Domingo 16 A
(Sb 12,
13.16-19; Rm 8, 26-27; Mt 13, 24-43)
Queridos hermanos:
La palabra de hoy nos habla del Reino de los Cielos y de su
dinámica interna, mostrándonos su potencia, que como sabemos, se muestra en el
esplendor de la misericordia divina, que además de crearlo todo, lo engendra de
nuevo recreándolo en el amor por el perdón de los pecados.
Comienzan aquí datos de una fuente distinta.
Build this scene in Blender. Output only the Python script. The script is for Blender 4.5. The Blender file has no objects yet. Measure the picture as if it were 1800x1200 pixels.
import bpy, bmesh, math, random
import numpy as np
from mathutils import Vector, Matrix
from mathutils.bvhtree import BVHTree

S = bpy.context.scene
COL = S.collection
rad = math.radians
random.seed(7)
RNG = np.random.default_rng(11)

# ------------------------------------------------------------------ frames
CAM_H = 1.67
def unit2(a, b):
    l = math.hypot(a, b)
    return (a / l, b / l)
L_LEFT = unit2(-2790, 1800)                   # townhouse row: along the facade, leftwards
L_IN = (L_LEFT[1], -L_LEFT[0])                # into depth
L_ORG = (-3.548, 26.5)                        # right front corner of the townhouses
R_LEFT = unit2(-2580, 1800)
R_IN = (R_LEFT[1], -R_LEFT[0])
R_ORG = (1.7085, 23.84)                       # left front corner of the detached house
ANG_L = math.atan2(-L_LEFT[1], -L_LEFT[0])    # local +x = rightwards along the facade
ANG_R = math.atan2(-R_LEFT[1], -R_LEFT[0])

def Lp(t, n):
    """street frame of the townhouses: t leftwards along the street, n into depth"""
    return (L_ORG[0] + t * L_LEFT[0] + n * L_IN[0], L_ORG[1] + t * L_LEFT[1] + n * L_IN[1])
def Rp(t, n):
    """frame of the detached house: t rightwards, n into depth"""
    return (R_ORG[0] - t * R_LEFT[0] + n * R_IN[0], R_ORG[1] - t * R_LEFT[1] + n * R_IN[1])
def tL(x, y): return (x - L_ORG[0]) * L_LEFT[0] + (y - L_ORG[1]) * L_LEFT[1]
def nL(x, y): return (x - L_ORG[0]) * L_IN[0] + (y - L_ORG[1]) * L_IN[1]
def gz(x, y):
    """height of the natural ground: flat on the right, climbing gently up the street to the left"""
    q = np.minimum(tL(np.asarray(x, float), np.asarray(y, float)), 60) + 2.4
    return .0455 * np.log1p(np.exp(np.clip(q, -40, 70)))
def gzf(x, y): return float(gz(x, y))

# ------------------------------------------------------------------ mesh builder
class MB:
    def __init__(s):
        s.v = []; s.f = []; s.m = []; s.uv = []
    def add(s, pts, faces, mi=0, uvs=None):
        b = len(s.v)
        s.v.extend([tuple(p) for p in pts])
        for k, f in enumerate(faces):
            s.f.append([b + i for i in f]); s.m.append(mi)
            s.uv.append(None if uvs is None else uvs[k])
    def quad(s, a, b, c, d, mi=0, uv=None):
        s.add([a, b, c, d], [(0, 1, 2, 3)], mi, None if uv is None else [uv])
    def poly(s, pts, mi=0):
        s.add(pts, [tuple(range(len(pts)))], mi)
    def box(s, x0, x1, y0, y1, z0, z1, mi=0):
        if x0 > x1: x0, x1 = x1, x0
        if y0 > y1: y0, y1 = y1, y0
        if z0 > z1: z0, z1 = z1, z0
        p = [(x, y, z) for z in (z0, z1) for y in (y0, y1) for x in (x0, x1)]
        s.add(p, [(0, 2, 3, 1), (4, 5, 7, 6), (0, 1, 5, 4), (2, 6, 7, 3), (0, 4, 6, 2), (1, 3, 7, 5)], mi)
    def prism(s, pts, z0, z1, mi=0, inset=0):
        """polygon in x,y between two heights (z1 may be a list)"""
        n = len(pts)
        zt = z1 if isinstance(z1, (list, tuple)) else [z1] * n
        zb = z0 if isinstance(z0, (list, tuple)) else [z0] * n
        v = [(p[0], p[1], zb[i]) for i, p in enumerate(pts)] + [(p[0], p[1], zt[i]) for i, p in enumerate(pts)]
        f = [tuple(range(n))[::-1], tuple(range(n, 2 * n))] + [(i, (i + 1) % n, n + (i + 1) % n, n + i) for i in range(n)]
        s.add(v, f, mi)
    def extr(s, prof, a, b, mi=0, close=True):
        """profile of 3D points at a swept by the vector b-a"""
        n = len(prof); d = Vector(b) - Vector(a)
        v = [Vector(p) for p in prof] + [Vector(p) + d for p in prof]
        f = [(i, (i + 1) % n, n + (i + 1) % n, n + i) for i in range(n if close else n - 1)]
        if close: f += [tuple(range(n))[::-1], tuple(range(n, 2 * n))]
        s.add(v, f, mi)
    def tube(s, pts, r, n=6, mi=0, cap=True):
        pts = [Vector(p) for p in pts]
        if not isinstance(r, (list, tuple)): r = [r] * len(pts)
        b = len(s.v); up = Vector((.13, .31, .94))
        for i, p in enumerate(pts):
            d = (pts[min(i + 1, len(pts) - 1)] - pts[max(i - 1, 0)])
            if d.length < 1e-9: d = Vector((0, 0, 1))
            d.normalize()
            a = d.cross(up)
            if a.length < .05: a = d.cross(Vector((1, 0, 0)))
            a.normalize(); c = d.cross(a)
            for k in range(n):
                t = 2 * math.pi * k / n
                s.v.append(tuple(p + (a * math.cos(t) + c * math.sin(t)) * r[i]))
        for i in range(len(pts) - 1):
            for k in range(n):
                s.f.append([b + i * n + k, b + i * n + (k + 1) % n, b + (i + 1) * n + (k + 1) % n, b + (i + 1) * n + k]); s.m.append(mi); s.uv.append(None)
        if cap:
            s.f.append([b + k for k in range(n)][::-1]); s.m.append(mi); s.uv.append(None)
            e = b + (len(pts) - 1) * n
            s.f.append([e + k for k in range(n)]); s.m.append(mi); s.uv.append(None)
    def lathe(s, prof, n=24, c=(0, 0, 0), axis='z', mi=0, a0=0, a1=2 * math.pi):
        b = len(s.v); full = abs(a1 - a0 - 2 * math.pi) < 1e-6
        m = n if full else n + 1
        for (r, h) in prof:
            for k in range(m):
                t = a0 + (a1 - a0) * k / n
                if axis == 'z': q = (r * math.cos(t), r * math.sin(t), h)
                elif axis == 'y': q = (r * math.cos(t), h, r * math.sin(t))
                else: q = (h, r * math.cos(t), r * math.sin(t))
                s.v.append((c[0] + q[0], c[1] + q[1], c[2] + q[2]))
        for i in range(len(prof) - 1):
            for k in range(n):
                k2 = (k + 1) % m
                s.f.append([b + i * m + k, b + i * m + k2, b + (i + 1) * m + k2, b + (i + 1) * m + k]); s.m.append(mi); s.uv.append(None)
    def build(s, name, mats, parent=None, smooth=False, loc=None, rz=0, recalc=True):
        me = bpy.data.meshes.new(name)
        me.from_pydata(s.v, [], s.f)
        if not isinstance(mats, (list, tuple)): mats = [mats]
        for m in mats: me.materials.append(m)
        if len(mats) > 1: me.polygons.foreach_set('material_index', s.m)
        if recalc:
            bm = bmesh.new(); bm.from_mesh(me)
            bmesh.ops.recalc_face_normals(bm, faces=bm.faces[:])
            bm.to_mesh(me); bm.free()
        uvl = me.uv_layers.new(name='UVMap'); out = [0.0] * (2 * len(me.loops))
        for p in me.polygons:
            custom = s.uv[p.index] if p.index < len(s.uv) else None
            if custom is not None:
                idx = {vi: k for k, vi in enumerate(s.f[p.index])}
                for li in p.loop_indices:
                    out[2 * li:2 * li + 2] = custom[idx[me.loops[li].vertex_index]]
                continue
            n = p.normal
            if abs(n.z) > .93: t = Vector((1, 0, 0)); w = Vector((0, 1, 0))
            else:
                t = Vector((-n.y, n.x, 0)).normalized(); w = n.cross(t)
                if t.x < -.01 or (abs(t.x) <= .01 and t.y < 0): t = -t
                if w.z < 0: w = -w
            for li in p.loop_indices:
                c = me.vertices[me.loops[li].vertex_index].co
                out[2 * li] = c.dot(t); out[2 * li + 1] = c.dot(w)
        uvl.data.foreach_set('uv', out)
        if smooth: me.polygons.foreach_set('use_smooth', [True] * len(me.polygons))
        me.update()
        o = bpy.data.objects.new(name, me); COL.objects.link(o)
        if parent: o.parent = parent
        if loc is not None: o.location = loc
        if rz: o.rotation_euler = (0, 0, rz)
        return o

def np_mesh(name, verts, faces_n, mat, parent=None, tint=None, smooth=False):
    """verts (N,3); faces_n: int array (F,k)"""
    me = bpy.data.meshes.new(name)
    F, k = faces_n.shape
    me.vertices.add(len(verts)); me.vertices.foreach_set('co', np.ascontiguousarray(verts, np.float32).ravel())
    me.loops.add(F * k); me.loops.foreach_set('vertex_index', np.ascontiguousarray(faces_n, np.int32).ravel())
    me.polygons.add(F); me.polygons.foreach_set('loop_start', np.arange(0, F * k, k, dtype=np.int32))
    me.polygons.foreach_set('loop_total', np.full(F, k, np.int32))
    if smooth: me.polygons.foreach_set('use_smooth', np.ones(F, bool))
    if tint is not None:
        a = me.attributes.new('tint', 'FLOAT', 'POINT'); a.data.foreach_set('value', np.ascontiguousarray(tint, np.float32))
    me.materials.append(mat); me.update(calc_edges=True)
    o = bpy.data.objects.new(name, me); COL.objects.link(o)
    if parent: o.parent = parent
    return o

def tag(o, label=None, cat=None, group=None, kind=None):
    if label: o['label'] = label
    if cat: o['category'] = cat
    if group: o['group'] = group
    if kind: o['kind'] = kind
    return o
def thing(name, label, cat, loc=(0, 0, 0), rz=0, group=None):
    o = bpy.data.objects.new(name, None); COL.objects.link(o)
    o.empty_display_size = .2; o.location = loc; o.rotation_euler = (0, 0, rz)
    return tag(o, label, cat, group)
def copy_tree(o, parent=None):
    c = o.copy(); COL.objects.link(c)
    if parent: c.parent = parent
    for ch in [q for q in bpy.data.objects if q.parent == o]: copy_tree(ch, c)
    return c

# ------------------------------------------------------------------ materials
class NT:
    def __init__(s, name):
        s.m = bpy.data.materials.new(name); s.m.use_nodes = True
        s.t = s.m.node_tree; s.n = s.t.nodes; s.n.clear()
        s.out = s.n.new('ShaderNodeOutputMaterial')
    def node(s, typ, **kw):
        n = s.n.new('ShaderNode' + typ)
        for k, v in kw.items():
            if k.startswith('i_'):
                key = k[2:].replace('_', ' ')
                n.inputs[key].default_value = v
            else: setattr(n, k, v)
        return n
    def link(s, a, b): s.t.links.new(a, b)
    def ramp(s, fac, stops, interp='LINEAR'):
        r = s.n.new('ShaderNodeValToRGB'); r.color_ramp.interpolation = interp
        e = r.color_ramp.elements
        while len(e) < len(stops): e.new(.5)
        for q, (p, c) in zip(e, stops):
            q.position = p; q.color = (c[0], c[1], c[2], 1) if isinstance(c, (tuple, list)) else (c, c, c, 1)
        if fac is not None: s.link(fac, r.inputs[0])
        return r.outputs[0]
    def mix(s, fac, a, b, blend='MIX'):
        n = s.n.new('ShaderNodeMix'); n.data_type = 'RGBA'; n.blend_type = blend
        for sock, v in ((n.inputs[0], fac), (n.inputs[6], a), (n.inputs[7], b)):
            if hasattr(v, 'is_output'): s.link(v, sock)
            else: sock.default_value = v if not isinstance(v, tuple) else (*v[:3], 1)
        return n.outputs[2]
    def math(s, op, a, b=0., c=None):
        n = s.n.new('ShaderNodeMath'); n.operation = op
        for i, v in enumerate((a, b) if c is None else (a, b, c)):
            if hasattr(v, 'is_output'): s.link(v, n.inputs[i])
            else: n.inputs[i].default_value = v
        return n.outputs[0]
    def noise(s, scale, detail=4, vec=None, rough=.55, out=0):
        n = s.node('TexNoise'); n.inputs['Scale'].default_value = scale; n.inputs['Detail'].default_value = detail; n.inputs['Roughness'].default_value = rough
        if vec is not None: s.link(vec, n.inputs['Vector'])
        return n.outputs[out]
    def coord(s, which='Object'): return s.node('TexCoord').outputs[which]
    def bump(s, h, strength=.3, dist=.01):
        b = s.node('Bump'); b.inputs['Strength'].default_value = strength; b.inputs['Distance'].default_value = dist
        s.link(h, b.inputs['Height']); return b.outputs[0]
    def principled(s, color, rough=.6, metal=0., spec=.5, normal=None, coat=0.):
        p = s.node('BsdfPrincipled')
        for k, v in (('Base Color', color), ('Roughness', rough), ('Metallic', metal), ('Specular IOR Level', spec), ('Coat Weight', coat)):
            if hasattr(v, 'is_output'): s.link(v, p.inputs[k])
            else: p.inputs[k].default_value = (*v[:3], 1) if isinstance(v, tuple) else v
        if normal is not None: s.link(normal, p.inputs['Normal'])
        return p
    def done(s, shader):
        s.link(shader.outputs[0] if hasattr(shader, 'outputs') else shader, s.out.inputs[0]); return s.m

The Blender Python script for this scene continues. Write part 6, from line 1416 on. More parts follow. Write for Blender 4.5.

La Revelación nos muestra que
Dios, no es sólo justo, omnipresente y omnisciente, sino sobre todo y en primer
lugar, Amor misericordioso, que crea al ser humano para un destino glorioso en
la comunión con él en el amor, y por tanto libre para rechazarlo, y cuando éste
elige el mal, le concede la posibilidad de la conversión al bien y de la
redención del mal. El Dios revelado de la fe, no sólo permite la existencia del
mal y un tiempo para la acción del maligno en espera de su justo juicio, que
mira sobre todo a la conversión y salvación de sus criaturas, sino que concede
al hombre la posibilidad de vencerlo con su gracia, a fuerza de bien, y de
redimir al malvado. No existe por tanto contradicción alguna entre la
existencia del mal en el ámbito de la libertad, y la del Dios revelado como
Amor, aunque si pueda haberla con un ente de razón inexistente al que queramos
llamar "dios", "dios justo", "dios omnipresente"
o "dios omnisciente".
La misericordia divina siembra la verdad y la vida a
la luz de su Palabra, mientras la perfidia del maligno hace su siembra en la
oscuridad de las tinieblas que le son propias, esparciendo la mentira, el
engaño, y la muerte. Pero como las tinieblas no vencieron a la luz cuando fue
creado el mundo, tampoco cuando fue recreado de nuevo y salvado de la muerte
del pecado. Ahora es tiempo de paciencia y de misericordia: “tiempo de higos”;
tiempo de potencia en el perdón; tiempo del eterno amor en espera de la
justicia y el juicio.
Todos
somos llamados al amor, pero esta llamada implica un camino a recorrer de
conversión y de afirmación y maduración en la caridad; tiempo en que es posible
la transformación de la cizaña en grano, hasta llegar a la santidad necesaria
que nos introduzca en Dios.
No
podemos olvidar que san Pablo fue un tiempo cizaña, y Dios permitió el mal que
hizo, y con su paciencia y su gracia lo salvó, y así dio tanto fruto, venciendo
el mal a fuerza de bien. El punto de partida de este itinerario de conversión es
la humildad, que además acompaña toda la vida cristiana. Así lo expresa el
Padrenuestro, en el que nos reconocemos pecadores y testificamos al mismo
tiempo que el amor de Dios en nosotros ha comenzado a fructificar.